AIG heads into its May 13 Q1 earnings call with shorts at a six-week low and the Street broadly nudging targets higher — a cleaner setup than the stock has enjoyed in some time.
The most notable development this week is the burst of analyst activity following AIG's April 30 earnings release. The move is largely constructive. UBS raised its target to $94 from $92, reiterating Buy — the most bullish stance on the Street. Citigroup lifted its target to $88 from $85, and Mizuho reversed course after a mid-April cut, taking its target back up to $86. Barclays moved to $80 from $78 last week. The lone dissenter in the near-term is Wells Fargo, which trimmed $1 off its target to $85 while holding Equal-Weight. The consensus mean target now sits at $87.75, roughly 12% above the current $78.47 close — healthy upside by any measure, though the modal rating remains neutral rather than bullish.
The core bull/bear debate is familiar. Bulls point to improving P&C underwriting discipline, a 13% year-over-year jump in net investment income to $881 million, and strong growth at Convex — gross written premiums have compounded at 25% annually for three years. Bears counter that underwriting margins at Convex and the recently integrated EG business remain a drag, buybacks have slowed, and the stock trades at a discount to peers partly because management has leaned into M&A rather than capital return. At roughly 9.5x trailing earnings and 0.96x book value, the valuation is undemanding — the P/B ratio rose about 4% on the month to approach parity with book. That's not expensive, but the discount reflects lingering questions about underwriting quality and operating leverage.
Short interest reinforces the broadly constructive tone. Bears have been covering consistently since early April. Shares short dropped from around 9.1 million to 6.9 million over the past five weeks — a decline of nearly a quarter. At 1.3% of the free float, short interest is too small to be a primary market driver in either direction. The borrow market reflects that: availability is extremely loose, and the cost to borrow is just 0.43% annualised — elevated versus the mid-April lows but still well under 1%, meaning there is no friction for new shorts if the earnings print disappoints. The ORTEX short score of 28.8 has drifted steadily lower over the past two weeks, consistent with the gradual covering trend.
Options positioning is a touch more guarded. The put/call ratio has edged up to 0.86 — roughly 1.3 standard deviations above its 20-day average of 0.82. That is mild rather than alarming, and far from the 52-week high of 1.77. The modest uptick suggests some investors are buying incremental protection ahead of next week's call rather than expressing outright bearish conviction. In the context of a stock up 5.8% on the week and 4% on the month, a slight drift toward puts reads as prudent hedging rather than a directional bet.
Among close peers, AIG's week stands out. CB fell 2.4%, HIG dropped 3.3%, and AXS lost 1.5% — all moving in the opposite direction.
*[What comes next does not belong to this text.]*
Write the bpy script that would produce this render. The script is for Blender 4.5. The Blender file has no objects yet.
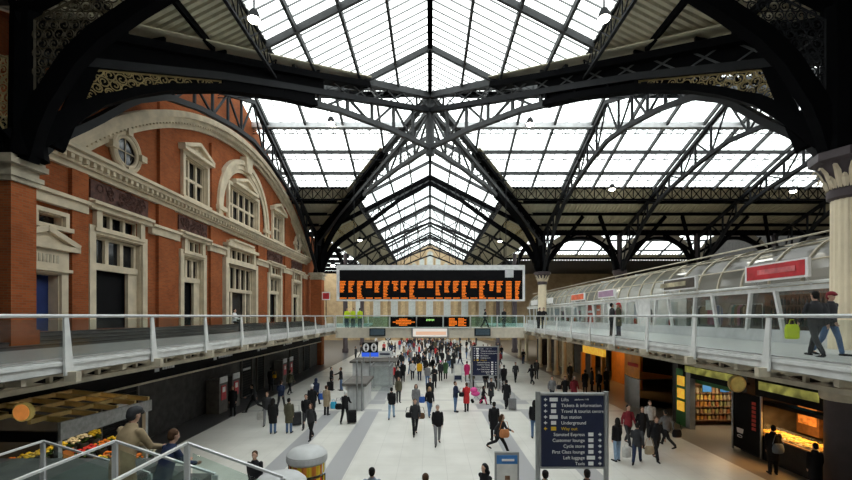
import bpy, bmesh, math, random
from mathutils import Vector, Matrix
random.seed(7)
PI = math.pi
SC = bpy.context.scene
COL = SC.collection
E = 5.65            # eye height above the concourse floor
F = 420.0           # focal length in pixels of the 852 wide frame
def G(px, py, z=0.0):
    Y = (E - z) * F / (py - 316.0)
    return ((px - 430.0) * Y / F, Y)
def XA(px, Y): return (px - 430.0) * Y / F
def ZA(py, Y): return E + (316.0 - py) * Y / F

# ------------------------------------------------------------------ materials
def _nt(name):
    m = bpy.data.materials.new(name); m.use_nodes = True
    nt = m.node_tree
    return m, nt, nt.nodes['Principled BSDF'], nt.nodes['Material Output']
def mat(name, col, rough=0.6, metal=0.0, var=0.12, scale=3.0, spec=0.4, bump=0.0):
    m, nt, b, o = _nt(name)
    tc = nt.nodes.new('ShaderNodeTexCoord')
    n = nt.nodes.new('ShaderNodeTexNoise'); n.inputs['Scale'].default_value = scale; n.inputs['Detail'].default_value = 4
    nt.links.new(tc.outputs['Object'], n.inputs['Vector'])
    r = nt.nodes.new('ShaderNodeValToRGB')
    r.color_ramp.elements[0].position = 0.3; r.color_ramp.elements[1].position = 0.7
    r.color_ramp.elements[0].color = tuple(c * (1 - var) for c in col) + (1,)
    r.color_ramp.elements[1].color = tuple(min(1, c * (1 + var)) for c in col) + (1,)
    nt.links.new(n.outputs['Fac'], r.inputs['Fac']); nt.links.new(r.outputs['Color'], b.inputs['Base Color'])
    b.inputs['Roughness'].default_value = rough; b.inputs['Metallic'].default_value = metal
    b.inputs['Specular IOR Level'].default_value = spec
    if bump:
        bp = nt.nodes.new('ShaderNodeBump'); bp.inputs['Strength'].default_value = bump
        nt.links.new(n.outputs['Fac'], bp.inputs['Height']); nt.links.new(bp.outputs['Normal'], b.inputs['Normal'])
    return m
def emis(name, col, strength, var=0.0, scale=8.0):
    m, nt, b, o = _nt(name)
    b.inputs['Base Color'].default_value = tuple(c * .5 for c in col) + (1,)
    b.inputs['Emission Color'].default_value = tuple(col) + (1,)
    b.inputs['Emission Strength'].default_value = strength
    if var:
        tc = nt.nodes.new('ShaderNodeTexCoord'); n = nt.nodes.new('ShaderNodeTexNoise'); n.inputs['Scale'].default_value = scale
        nt.links.new(tc.outputs['Object'], n.inputs['Vector'])
        r = nt.nodes.new('ShaderNodeValToRGB')
        r.color_ramp.elements[0].position = .35; r.color_ramp.elements[1].position = .65
        r.color_ramp.elements[0].color = tuple(c * (1 - var) for c in col) + (1,)
        r.color_ramp.elements[1].color = tuple(col) + (1,)
        nt.links.new(n.outputs['Fac'], r.inputs['Fac']); nt.links.new(r.outputs['Color'], b.inputs['Emission Color'])
    return m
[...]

The divergence points to something stock-specific behind AIG's move, most likely the earnings reaction and the subsequent wave of target increases. The next moment of truth is the May 13 earnings call itself: with coverage already repriced post-results and targets clustering around $86-88, the debate will shift from whether AIG can grow investment income to whether it can articulate a clear path to underwriting margin improvement at Convex and EG.